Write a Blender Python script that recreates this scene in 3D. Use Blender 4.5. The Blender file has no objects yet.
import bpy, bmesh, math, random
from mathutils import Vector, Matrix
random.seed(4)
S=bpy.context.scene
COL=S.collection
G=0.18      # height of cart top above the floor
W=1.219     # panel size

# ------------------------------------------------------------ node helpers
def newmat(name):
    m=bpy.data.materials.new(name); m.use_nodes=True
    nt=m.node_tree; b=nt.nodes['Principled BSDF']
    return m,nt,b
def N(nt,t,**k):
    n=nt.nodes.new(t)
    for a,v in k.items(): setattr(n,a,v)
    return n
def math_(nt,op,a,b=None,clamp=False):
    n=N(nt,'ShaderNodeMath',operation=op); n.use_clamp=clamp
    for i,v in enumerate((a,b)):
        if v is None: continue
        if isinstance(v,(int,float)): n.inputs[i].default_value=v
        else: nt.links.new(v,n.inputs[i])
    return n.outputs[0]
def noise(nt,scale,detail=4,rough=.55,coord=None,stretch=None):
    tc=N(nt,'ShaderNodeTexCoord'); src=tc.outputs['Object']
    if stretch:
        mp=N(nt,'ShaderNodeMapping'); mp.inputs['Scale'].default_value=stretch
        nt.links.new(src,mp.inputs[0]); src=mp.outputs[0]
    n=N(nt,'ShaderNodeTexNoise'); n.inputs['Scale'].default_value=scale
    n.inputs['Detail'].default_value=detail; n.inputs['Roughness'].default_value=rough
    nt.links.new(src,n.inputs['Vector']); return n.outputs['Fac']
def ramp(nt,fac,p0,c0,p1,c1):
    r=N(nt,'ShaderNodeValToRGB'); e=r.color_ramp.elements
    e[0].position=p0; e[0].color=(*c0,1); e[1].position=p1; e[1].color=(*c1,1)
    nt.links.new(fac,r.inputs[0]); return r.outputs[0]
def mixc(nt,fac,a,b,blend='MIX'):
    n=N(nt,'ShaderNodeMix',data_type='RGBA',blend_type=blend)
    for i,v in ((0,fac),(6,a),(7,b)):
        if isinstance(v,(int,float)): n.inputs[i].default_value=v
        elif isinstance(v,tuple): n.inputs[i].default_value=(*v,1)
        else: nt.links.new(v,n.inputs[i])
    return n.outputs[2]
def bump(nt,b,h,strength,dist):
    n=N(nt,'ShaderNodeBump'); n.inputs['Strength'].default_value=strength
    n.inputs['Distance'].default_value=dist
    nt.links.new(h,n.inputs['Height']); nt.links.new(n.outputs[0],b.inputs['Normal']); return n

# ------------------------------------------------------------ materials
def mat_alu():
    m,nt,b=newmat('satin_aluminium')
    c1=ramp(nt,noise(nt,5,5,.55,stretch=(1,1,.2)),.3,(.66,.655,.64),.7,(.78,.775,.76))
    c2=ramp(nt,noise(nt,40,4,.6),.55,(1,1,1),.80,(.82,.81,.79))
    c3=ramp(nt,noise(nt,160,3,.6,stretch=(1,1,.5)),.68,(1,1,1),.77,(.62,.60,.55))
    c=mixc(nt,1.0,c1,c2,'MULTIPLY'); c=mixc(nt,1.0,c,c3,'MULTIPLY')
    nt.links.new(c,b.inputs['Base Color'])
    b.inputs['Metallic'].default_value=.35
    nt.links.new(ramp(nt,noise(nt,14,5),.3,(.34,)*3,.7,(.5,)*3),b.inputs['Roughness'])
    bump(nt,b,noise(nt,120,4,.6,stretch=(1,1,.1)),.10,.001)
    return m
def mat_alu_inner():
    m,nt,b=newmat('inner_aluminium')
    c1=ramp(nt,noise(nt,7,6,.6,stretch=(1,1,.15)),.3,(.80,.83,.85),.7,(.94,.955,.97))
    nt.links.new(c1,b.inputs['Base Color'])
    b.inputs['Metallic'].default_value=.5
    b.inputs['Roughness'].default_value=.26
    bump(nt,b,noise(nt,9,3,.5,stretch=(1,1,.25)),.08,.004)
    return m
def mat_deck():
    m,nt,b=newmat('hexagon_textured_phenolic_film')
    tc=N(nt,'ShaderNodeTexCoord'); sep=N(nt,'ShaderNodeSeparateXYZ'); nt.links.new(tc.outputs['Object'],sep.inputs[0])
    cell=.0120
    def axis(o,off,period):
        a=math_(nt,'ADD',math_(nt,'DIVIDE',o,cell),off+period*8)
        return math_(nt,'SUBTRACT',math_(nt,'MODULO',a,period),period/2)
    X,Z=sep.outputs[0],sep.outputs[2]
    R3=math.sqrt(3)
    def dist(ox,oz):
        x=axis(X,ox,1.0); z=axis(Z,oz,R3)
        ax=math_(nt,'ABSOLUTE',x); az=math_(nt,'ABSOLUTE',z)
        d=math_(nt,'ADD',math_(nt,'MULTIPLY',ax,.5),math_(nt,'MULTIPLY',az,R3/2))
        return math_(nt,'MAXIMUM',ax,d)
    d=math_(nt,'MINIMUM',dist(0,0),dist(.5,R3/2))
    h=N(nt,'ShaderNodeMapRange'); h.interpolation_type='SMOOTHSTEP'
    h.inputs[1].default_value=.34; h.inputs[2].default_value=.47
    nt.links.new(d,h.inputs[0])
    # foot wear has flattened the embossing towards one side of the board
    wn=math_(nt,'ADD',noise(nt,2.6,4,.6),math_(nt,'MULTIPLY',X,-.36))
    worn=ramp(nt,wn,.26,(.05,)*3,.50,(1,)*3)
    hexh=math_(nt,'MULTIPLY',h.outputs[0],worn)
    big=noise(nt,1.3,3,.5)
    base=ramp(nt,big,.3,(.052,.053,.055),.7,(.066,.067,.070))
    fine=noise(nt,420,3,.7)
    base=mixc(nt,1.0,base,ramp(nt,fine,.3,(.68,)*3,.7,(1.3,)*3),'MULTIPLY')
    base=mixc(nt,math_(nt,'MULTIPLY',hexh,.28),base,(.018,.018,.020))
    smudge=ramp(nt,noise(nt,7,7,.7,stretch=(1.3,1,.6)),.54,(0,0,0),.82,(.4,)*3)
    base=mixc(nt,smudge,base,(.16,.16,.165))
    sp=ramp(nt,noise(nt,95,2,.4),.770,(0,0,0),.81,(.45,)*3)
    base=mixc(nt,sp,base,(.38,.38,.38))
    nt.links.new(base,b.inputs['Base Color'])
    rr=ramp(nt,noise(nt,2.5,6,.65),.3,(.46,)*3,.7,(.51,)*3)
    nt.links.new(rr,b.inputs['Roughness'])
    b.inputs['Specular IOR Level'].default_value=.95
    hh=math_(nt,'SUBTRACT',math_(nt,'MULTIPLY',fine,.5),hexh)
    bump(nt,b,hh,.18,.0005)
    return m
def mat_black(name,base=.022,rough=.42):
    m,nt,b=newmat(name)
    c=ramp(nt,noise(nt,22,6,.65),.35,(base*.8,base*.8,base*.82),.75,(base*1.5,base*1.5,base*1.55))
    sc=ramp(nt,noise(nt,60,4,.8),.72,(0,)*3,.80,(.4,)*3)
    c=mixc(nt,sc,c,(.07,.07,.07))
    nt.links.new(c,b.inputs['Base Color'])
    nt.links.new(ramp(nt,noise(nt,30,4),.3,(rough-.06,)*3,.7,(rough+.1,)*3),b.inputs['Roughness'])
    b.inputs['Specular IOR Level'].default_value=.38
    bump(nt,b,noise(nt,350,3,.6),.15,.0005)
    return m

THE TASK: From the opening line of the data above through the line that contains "# panel size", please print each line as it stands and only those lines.

ANSWER TO THIS EXERCISE:
Write a Blender Python script that recreates this scene in 3D. Use Blender 4.5. The Blender file has no objects yet.
import bpy, bmesh, math, random
from mathutils import Vector, Matrix
random.seed(4)
S=bpy.context.scene
COL=S.collection
G=0.18      # height of cart top above the floor
W=1.219     # panel size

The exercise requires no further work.